Anisotropic Clustering

Galaxy clustering in redshift space should be statistically isotropic once two well-understood directional effects are removed: redshift-space distortions from peculiar velocities along the line of sight, and Alcock-Paczynski geometric stretching from an assumed-wrong cosmology (Hamilton 1998). Yet multiple surveys report residual anisotropies and preferred directions surviving those corrections, appearing in counts-in-cells statistics, clustering multipoles, and the directional clustering of galaxies around clusters, at amplitudes that simple bias models layered on an isotropic FRW background struggle to reproduce (Sanchez et al. 2017; To et al. 2021).

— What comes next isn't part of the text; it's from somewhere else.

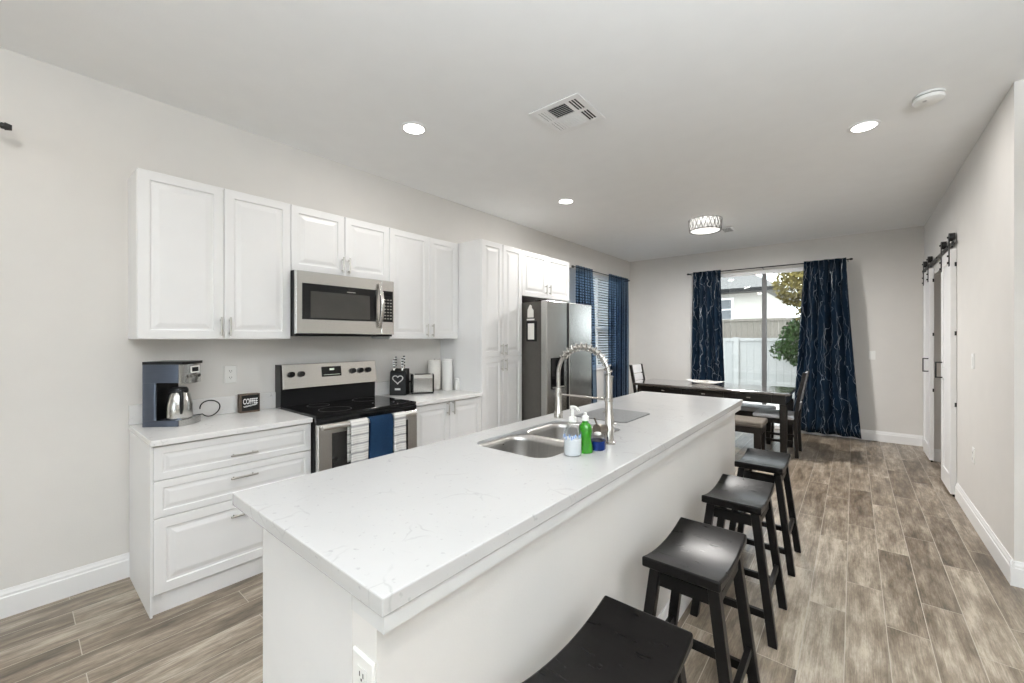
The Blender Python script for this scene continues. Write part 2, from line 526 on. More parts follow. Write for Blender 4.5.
# right wall with the closet opening
O0, O1, OZ = 5.30, 6.45, 2.09
g = G()
g.box(RX, RX + T, CY, O0, 0, CEIL); g.box(RX, RX + T, O1, BY, 0, CEIL); g.box(RX, RX + T, O0, O1, OZ, CEIL)
g.box(RX + T, E, CY, CY + T, 0, CEIL)
struct(g, 'wall_right', M['wall'])
g = G()
g.box(1.40, 1.5, CY + T, BY, 0, CEIL); g.box(RX + T, 1.40, O1, O1 + .1, 0, CEIL); g.box(RX + T, 1.40, O0 - .1, O0, 0, CEIL)
struct(g, 'wall_closet', M['wall'])
struct(G().box(E, E + T, R, CY + T, 0, CEIL), 'wall_side', M['wall'])
# rear wall, behind the view: a wide glazed opening to the garden
g = G()
g.box(WX, -.425, R - T, R, 0, CEIL); g.box(2.875, E, R - T, R, 0, CEIL); g.box(-.425, 2.875, R - T, R, 2.35, CEIL)
for x in (1.225,):
    g.box(x - .03, x + .03, R - .08, R - .03, 0, 2.35)
struct(g, 'wall_rear', M['wall'])
struct(G().box(-.425, 2.875, R - .06, R - .055, .02, 2.33), 'window_3', M['glass'])

# baseboards: profile with a stepped top
def base_prof(h=.137, t=.016):
    return [(0, 0), (t, 0), (t, h * .72), (t * .72, h * .76), (t * .72, h * .84), (t * .45, h * .92), (t * .3, h), (0, h)]
def base_run(g, axis, wallpos, sgn, a, b):
    poly = [(wallpos + sgn * u, v) for u, v in base_prof()]
    g.prism(poly, axis, a, b)
g = G(); base_run(g, 'y', WX + .0005, 1, R, .432); base_run(g, 'y', WX + .0005, 1, 4.30, BY - .001)
struct(g, 'baseboard_left', M['trim'])
g = G(); base_run(g, 'x', BY - .0005, -1, WX + .017, D0 - .01); base_run(g, 'x', BY - .0005, -1, D1 + .01, RX - .001)
struct(g, 'baseboard_back', M['trim'])
g = G(); base_run(g, 'y', RX - .0005, -1, CY - .016, 5.07); base_run(g, 'y', RX - .0005, -1, 6.95, BY - .018)
base_run(g, 'x', CY - .0005, -1, RX - .016, E)
struct(g, 'baseboard_right', M['trim'])
g = G(); base_run(g, 'x', O1 - .0005, -1, RX + .002, 1.39)
struct(g, 'baseboard_closet', M['trim'])

# window in the left wall: double hung, drywall sill
wf = bpy.data.objects.new('window_1', None); COL.objects.link(wf); wf.location = (WX, 6.07, WZ0); wf['kind'] = 'structure'
g = G(); xa, xb = WX - .10, WX - .05
g.box(xa, xb, W0, W0 + .045, WZ0, WZ1); g.box(xa, xb, W1 - .045, W1, WZ0, WZ1)
g.box(xa, xb, W0, W1, WZ1 - .045, WZ1); g.box(xa, xb, W0, W1, WZ0, WZ0 + .045)
g.box(xa, xb + .01, W0, W1, 1.51, 1.56)
g.box(xa, xb, 6.05, 6.09, WZ0, WZ1)
put(g, 'window_frame', M['trim'], wf)
put(G().box(WX - .078, WX - .072, W0 + .04, W1 - .04, WZ0 + .04, WZ1 - .04), 'pane', M['glass'], wf)
put(G().box(WX - .045, WX + .03, W0 - .02, W1 + .02, WZ0 - .025, WZ0 + .004), 'window_sill', M['trim'], wf, bevel=.004)

# sliding glass door in the back wall
df = bpy.data.objects.new('door_1', None); COL.objects.link(df); df.location = (-1.14, BY, 0); df['kind'] = 'structure'
g = G(); ya, yb = BY + .03, BY + .09
g.box(D0, D0 + .05, ya, yb, 0, DZ); g.box(D1 - .05, D1, ya, yb, 0, DZ); g.box(D0, D1, ya, yb, DZ - .055, DZ); g.box(D0, D1, ya, yb, 0, .05)
put(g, 'door_frame', M['trim'], df)
g = G(); g.box(-1.115, -1.055, BY + .02, BY + .08, .05, DZ - .055)
put(g, 'meeting_stile', mat('grey_aluminium_stile', (.13, .132, .132), .5), df)
put(G().box(D0 + .05, -1.115, BY + .052, BY + .058, .05, DZ - .055), 'pane', M['glass'], df)
put(G().box(-1.055, D1 - .05, BY + .042, BY + .048, .05, DZ - .055), 'pane', M['glass'], df)

# ------------------------------------------------------------------ outside
struct(G().box(-14, 8, BY + .12, 26, -.14, -.04), 'ground_patio', M['patio'])
struct(G().box(-14, WX - .2, -12, BY + .12, -.14, -.04), 'ground_side', M['patio'])
struct(G().box(WX - .2, 14, -14, R - .2, -.14, -.04), 'ground_garden', M['patio'])
FY = 11.0
f = thing('privacy_fence', 'white vinyl privacy fence across the far side of the patio', 'fence', (-2, FY, -.04))
g = G()
for i in range(90):
    x = -9 + i * .152
    g.box(x, x + .149, FY, FY + .03, 0, 1.31)
put(g, 'board_panel', M['fence_vinyl'], f)
put(G().box(-9, 4.7, FY - .02, FY + .05, 1.31, 1.385), 'top_rail', M['fence_vinyl'], f)
for k in range(5):
    x = -8.9 + k * 3.3
    put(G().box(x, x + .12, FY - .045, FY - .005, -.04, 1.40), 'fence_post', M['fence_vinyl'], f)
f = thing('board_fence', 'weathered grey board fence showing above the white vinyl fence', 'fence', (-3, 13.0, -.04))
g = G()
for i in range(70):
    x = -10 + i * .15
    g.box(x, x + .144, 13.0, 13.03, -.04, 1.88)
put(g, 'board_panel', M['fence_wood'], f)
put(G().box(-10, .5, 12.97, 13.06, 1.86, 1.93), 'top_rail', M['fence_wood'], f)
# neighbour's house
h = thing('neighbor_house', 'cream house with grey shingle hip roof beyond the fences', 'house', (-6, 17, -.04))
put(G().box(-12, -2.2, 15.0, 20, -.04, 2.95), 'house_wall', M['stucco'], h)
g = G()
e = [(-12.5, 14.5), (-1.75, 14.5), (-1.75, 20.5), (-12.5, 20.5)]
g.hexa([(x, y, 2.86) for x, y in e], [(x, y, 2.98) for x, y in e])
g.hexa([(x, y, 2.98) for x, y in e], [(-9.5, 17.4, 4.75), (-4.6, 17.4, 4.75), (-4.6, 17.6, 4.75), (-9.5, 17.6, 4.75)])
put(g, 'roof', M['shingle'], h)
put(G().box(-12.5, -1.75, 14.46, 14.5, 2.86, 2.98), 'gutter', M['black_plastic'], h)
g = G(); x0, x1, z0, z1 = -3.95, -3.20, 2.02, 2.66
g.box(x0 - .07, x1 + .07, 14.96, 15.0, z0 - .07, z0); g.box(x0 - .07, x1 + .07, 14.96, 15.0, z1, z1 + .07)
g.box(x0 - .07, x0, 14.96, 15.0, z0, z1); g.box(x1, x1 + .07, 14.96, 15.0, z0, z1); g.box(x0, x1, 14.965, 14.995, 2.32, 2.36)
hw = put(g, 'house_window', M['trim'], h)
put(G().box(x0, x1, 14.98, 14.99, z0, z1), 'pane', mat('dim_window_pane', (.10, .11, .12), .1, var=.1), hw)
# tree and shrub
def leaves(g, c, r, n, size, sq=(1, 1, 1)):
    for _ in range(n):
        while True:
            d = Vector((random.uniform(-1, 1), random.uniform(-1, 1), random.uniform(-1, 1)))
            if .25 < d.length < 1: break
        p = Vector(c) + Vector((d.x * r * sq[0], d.y * r * sq[1], d.z * r * sq[2]))
        a = Vector((random.uniform(-1, 1), random.uniform(-1, 1), random.uniform(-1, 1))).normalized()
        b = a.cross(Vector((random.uniform(-1, 1), random.uniform(-1, 1), random.uniform(-1, 1)))).normalized()
        s = size * random.uniform(.6, 1.3)
        g.quad(p - a * s, p + b * s * .45, p + a * s, p - b * s * .45)
t = thing('garden_tree', 'leafy olive green tree behind the sliding door, beside the right curtain', 'tree', (-.50, 9.0, -.04))
g = G(); g.tube([(-.50, 9.0, -.04), (-.53, 9.0, 1.0), (-.60, 9.0, 1.7), (-.72, 9.0, 2.3)], [.09, .07, .05, .03], 8)
g.tube([(-.53, 9.0, 1.2), (-.32, 9.0, 1.9), (-.15, 9.1, 2.5)], [.05, .04, .02], 8)
put(g, 'trunk', M['bark'], t, smooth=True)
g = G(); leaves(g, (-.56, 9.0, 2.38), .62, 2600, .052, (1.05, .8, .8)); leaves(g, (-.12, 9.0, 2.6), .6, 1000, .052, (1, .8, 1)); leaves(g, (-.50, 9.0, 1.92), .38, 900, .048)
put(g, 'crown', M['leaf_warm'], t)
t = thing('garden_shrub', 'green shrub growing low in front of the white vinyl fence', 'shrub', (-.85, 10.45, -.04))
g = G(); g.tube([(-.85, 10.45, -.04), (-.88, 10.45, .6), (-.95, 10.45, 1.2)], [.04, .03, .015], 7); g.tube([(-.85, 10.45, .1), (-.65, 10.45, .8), (-.5, 10.45, 1.4)], [.03, .025, .012], 7)
put(g, 'stem', M['bark'], t, smooth=True)
g = G(); leaves(g, (-.80, 10.45, 1.30), .50, 2200, .055, (1, .7, 1.1)); leaves(g, (-.25, 10.45, 1.2), .5, 900, .055, (1, .7, 1))
leaves(g, (-1.24, 10.5, 1.10), .22, 140, .05)
put(g, 'foliage', M['leaf'], t)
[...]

Statistical isotropy is not an adjustable feature of ΛCDM; it is inherited directly from the FRW metric and the inflationary initial conditions. A genuine preferred direction in clustering has nowhere to live in the model, so every reported axis must be attributed to survey systematics, selection functions, or insufficiently flexible galaxy-bias modeling. What makes the dismissals uncomfortable is the company the clustering axes keep: the CMB low-multipole alignments, the hemispherical power asymmetry, gigaparsec quasar polarization coherence, and cluster orientation alignments at hundreds of megaparsecs all point to large-scale directionality in independent datasets with independent systematics.

The standing is contested but live. Each individual anomaly sits at modest significance and each has a proposed mundane explanation, yet the axes keep landing in the same neighborhood of the sky. DESI, Euclid, and LSST cross-tracer multipole analyses will either dissolve the clustering anisotropy into systematics or establish it as a coherent feature the isotropic model cannot generate.